ITEMS:
** Begin **

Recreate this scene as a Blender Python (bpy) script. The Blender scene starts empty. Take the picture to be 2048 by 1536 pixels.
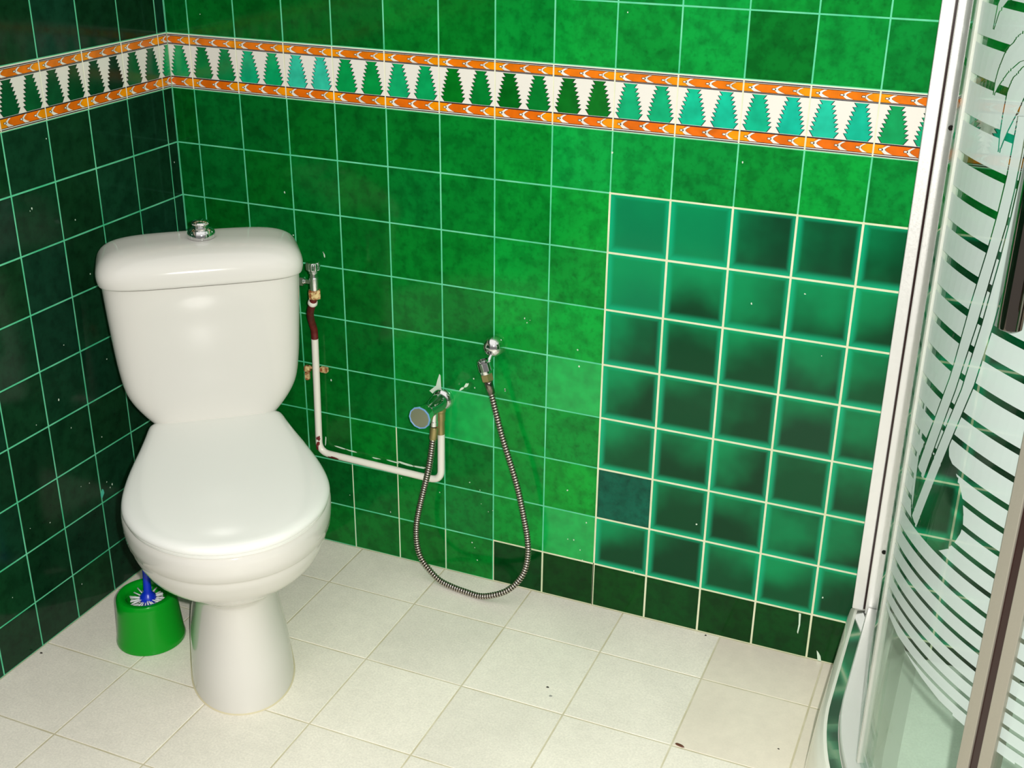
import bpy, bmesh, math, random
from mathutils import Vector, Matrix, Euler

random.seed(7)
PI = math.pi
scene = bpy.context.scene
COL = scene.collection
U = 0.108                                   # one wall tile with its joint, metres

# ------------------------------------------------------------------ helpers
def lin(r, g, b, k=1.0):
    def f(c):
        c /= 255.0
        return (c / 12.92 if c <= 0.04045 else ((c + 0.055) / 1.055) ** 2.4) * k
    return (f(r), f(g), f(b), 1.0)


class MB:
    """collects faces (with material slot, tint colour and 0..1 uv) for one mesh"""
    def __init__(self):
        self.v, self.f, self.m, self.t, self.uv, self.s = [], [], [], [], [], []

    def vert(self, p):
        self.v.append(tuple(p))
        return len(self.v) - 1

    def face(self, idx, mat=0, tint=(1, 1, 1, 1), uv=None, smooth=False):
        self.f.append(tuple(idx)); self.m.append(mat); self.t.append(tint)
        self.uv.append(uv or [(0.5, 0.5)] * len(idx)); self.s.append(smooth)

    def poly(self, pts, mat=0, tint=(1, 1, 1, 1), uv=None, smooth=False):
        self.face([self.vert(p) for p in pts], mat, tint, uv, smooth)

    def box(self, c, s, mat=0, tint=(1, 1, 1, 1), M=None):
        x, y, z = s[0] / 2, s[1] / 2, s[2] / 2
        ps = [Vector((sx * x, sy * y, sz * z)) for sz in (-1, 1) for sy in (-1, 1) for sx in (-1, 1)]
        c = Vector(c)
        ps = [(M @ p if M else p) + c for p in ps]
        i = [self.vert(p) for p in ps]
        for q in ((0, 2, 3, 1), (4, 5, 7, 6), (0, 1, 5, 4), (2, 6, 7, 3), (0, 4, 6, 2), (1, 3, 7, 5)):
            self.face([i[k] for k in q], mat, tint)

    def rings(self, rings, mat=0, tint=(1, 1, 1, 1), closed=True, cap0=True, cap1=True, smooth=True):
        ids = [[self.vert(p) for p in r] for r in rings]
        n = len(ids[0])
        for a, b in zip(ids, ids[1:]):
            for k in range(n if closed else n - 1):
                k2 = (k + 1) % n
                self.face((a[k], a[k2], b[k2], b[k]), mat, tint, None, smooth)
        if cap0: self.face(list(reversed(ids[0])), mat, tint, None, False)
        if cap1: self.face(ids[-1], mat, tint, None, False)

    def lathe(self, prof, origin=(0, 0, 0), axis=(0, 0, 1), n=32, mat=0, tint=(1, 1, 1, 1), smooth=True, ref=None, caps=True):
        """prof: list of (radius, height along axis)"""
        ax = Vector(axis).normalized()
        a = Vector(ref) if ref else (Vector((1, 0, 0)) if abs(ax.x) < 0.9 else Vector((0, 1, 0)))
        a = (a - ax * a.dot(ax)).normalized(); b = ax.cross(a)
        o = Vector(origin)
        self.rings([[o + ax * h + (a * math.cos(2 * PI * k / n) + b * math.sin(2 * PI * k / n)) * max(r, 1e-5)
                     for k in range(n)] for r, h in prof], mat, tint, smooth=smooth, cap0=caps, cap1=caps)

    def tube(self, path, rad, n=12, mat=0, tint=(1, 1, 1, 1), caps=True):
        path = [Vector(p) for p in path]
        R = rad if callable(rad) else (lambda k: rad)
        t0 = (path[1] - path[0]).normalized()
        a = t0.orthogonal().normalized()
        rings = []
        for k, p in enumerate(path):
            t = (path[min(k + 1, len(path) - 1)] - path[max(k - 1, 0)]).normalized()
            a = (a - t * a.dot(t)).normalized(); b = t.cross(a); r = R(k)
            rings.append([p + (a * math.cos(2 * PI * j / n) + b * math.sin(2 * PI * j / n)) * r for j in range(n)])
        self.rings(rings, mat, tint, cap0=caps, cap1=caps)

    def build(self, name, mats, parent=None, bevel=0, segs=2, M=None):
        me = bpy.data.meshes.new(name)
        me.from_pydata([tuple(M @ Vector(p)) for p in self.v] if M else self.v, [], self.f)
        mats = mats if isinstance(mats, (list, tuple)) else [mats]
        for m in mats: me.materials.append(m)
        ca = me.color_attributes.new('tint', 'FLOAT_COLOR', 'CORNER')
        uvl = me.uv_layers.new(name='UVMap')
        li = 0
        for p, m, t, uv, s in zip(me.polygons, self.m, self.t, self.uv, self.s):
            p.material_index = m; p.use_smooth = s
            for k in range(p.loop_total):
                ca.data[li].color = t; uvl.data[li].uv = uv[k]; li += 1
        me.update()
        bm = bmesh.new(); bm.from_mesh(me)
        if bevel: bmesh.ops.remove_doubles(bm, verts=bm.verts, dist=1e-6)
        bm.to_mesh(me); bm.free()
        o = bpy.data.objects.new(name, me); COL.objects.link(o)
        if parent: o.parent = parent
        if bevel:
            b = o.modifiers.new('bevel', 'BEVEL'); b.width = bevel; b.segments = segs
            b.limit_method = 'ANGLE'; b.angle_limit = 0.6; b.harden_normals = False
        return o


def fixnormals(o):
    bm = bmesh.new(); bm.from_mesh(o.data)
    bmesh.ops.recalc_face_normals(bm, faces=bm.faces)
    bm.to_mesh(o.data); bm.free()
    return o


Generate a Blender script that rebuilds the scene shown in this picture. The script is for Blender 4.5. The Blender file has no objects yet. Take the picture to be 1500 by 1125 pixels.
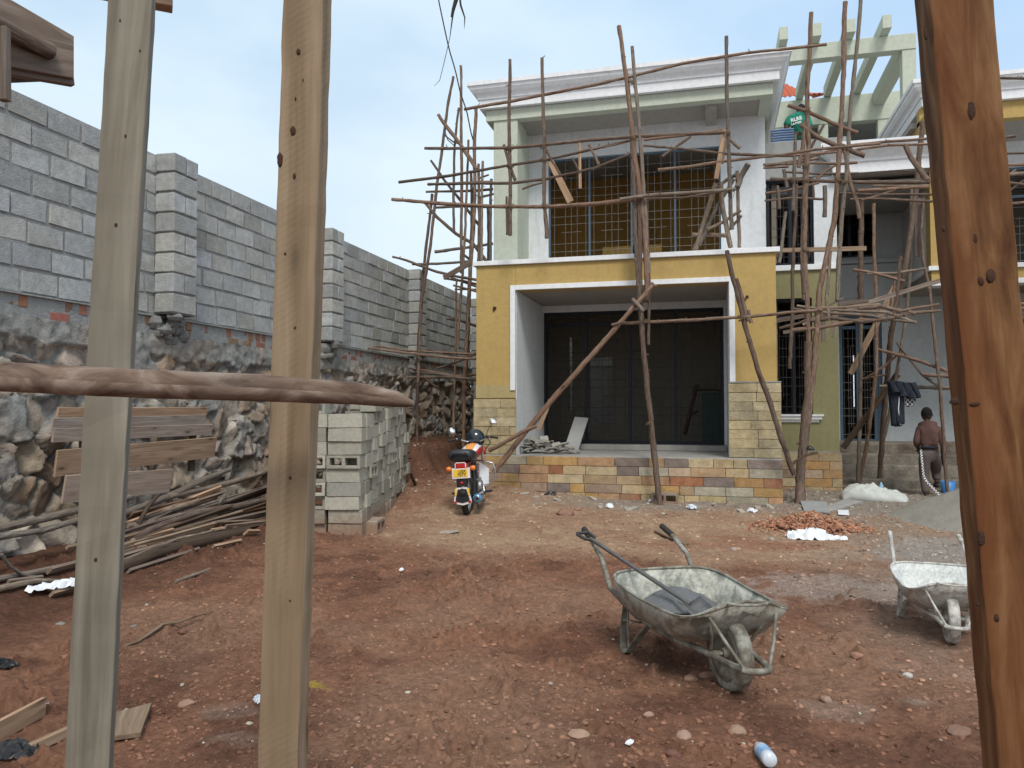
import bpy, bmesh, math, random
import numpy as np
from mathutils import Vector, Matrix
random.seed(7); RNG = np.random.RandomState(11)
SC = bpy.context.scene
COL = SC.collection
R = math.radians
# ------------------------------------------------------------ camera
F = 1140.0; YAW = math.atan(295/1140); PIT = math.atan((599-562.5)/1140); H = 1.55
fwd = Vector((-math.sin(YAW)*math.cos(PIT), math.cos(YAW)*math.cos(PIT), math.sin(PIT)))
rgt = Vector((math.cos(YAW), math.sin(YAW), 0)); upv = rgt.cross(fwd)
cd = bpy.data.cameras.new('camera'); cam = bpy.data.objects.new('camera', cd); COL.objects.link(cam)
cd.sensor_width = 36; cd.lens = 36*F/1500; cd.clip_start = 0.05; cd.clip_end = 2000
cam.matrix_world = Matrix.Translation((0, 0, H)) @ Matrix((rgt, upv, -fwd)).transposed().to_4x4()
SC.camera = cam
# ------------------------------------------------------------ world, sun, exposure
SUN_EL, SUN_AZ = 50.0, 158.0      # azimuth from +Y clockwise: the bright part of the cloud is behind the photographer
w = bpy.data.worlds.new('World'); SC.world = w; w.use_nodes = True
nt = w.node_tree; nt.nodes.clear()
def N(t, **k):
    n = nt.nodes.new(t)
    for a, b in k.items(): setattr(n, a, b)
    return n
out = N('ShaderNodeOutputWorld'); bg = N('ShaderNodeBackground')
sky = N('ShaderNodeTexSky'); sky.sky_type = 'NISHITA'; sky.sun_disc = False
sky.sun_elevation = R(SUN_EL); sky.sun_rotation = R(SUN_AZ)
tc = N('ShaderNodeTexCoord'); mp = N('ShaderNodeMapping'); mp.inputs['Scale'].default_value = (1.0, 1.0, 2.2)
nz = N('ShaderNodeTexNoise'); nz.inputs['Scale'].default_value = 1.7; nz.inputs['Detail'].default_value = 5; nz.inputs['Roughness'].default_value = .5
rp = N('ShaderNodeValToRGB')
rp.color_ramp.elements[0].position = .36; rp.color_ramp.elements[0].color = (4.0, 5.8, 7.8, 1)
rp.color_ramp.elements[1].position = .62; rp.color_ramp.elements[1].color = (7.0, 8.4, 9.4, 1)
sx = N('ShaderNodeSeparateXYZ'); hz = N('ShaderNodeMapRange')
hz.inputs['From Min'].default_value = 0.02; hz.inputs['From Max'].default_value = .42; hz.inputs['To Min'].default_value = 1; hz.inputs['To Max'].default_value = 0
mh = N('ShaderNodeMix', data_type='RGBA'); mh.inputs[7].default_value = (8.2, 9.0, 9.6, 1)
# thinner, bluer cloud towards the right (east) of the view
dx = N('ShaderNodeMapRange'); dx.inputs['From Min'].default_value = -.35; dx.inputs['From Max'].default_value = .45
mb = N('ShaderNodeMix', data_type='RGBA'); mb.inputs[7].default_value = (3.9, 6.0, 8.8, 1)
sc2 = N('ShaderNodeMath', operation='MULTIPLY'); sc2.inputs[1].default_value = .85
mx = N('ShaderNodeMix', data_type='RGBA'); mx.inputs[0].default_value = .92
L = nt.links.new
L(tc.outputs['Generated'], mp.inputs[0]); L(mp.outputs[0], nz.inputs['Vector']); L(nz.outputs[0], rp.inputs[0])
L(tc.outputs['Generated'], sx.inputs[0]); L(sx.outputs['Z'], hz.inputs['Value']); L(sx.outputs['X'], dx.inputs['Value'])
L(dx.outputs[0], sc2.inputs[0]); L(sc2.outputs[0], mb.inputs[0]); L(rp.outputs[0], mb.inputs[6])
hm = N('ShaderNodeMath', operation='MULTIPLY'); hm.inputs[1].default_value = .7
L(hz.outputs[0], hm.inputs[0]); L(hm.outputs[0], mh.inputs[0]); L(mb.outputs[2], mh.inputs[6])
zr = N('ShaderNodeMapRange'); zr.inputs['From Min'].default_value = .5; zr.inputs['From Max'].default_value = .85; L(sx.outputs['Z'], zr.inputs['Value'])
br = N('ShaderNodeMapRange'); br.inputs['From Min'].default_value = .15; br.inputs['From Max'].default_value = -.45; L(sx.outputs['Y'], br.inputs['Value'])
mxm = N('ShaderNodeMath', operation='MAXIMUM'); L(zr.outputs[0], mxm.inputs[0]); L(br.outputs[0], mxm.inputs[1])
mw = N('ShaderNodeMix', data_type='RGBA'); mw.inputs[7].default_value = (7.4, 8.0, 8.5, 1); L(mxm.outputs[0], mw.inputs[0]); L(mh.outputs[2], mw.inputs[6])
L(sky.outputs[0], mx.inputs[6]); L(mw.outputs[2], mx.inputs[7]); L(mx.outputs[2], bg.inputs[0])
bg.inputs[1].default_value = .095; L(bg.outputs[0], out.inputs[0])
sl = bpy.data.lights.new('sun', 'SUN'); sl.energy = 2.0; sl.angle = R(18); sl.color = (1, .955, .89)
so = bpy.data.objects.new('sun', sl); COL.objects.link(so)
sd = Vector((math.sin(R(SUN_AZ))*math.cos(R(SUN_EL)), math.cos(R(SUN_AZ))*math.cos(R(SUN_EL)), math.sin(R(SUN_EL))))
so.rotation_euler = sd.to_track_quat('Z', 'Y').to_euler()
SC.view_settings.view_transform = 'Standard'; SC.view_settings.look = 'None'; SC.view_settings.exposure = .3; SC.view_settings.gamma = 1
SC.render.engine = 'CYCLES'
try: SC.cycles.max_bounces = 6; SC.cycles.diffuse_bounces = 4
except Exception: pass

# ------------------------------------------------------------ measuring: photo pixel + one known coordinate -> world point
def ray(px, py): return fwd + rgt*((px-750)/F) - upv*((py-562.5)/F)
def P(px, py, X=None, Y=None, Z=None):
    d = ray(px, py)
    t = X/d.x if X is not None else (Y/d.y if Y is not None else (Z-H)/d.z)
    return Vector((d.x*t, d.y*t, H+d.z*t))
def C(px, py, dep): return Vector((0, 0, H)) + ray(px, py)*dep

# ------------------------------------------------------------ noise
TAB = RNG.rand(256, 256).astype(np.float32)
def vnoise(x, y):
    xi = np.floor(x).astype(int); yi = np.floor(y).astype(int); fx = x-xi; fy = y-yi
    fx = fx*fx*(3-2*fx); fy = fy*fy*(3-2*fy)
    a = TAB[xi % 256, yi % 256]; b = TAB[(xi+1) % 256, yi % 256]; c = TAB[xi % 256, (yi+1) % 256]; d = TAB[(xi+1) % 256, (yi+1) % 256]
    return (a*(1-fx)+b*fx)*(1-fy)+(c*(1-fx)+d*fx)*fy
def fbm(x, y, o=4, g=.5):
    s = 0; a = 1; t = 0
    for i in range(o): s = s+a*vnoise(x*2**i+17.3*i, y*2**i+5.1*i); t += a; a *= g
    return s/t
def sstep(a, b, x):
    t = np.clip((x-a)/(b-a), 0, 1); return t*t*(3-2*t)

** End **

REQUIREMENT: Restate word for word every line from the top of the entries above to the line with "if cap1: self.face(ids[-1], mat, tint, None, False)", inclusive, and skip any pictures.

WRITTEN RESPONSE:
Recreate this scene as a Blender Python (bpy) script. The Blender scene starts empty. Take the picture to be 2048 by 1536 pixels.
import bpy, bmesh, math, random
from mathutils import Vector, Matrix, Euler

random.seed(7)
PI = math.pi
scene = bpy.context.scene
COL = scene.collection
U = 0.108                                   # one wall tile with its joint, metres

# ------------------------------------------------------------------ helpers
def lin(r, g, b, k=1.0):
    def f(c):
        c /= 255.0
        return (c / 12.92 if c <= 0.04045 else ((c + 0.055) / 1.055) ** 2.4) * k
    return (f(r), f(g), f(b), 1.0)


class MB:
    """collects faces (with material slot, tint colour and 0..1 uv) for one mesh"""
    def __init__(self):
        self.v, self.f, self.m, self.t, self.uv, self.s = [], [], [], [], [], []

    def vert(self, p):
        self.v.append(tuple(p))
        return len(self.v) - 1

    def face(self, idx, mat=0, tint=(1, 1, 1, 1), uv=None, smooth=False):
        self.f.append(tuple(idx)); self.m.append(mat); self.t.append(tint)
        self.uv.append(uv or [(0.5, 0.5)] * len(idx)); self.s.append(smooth)

    def poly(self, pts, mat=0, tint=(1, 1, 1, 1), uv=None, smooth=False):
        self.face([self.vert(p) for p in pts], mat, tint, uv, smooth)

    def box(self, c, s, mat=0, tint=(1, 1, 1, 1), M=None):
        x, y, z = s[0] / 2, s[1] / 2, s[2] / 2
        ps = [Vector((sx * x, sy * y, sz * z)) for sz in (-1, 1) for sy in (-1, 1) for sx in (-1, 1)]
        c = Vector(c)
        ps = [(M @ p if M else p) + c for p in ps]
        i = [self.vert(p) for p in ps]
        for q in ((0, 2, 3, 1), (4, 5, 7, 6), (0, 1, 5, 4), (2, 6, 7, 3), (0, 4, 6, 2), (1, 3, 7, 5)):
            self.face([i[k] for k in q], mat, tint)

    def rings(self, rings, mat=0, tint=(1, 1, 1, 1), closed=True, cap0=True, cap1=True, smooth=True):
        ids = [[self.vert(p) for p in r] for r in rings]
        n = len(ids[0])
        for a, b in zip(ids, ids[1:]):
            for k in range(n if closed else n - 1):
                k2 = (k + 1) % n
                self.face((a[k], a[k2], b[k2], b[k]), mat, tint, None, smooth)
        if cap0: self.face(list(reversed(ids[0])), mat, tint, None, False)
        if cap1: self.face(ids[-1], mat, tint, None, False)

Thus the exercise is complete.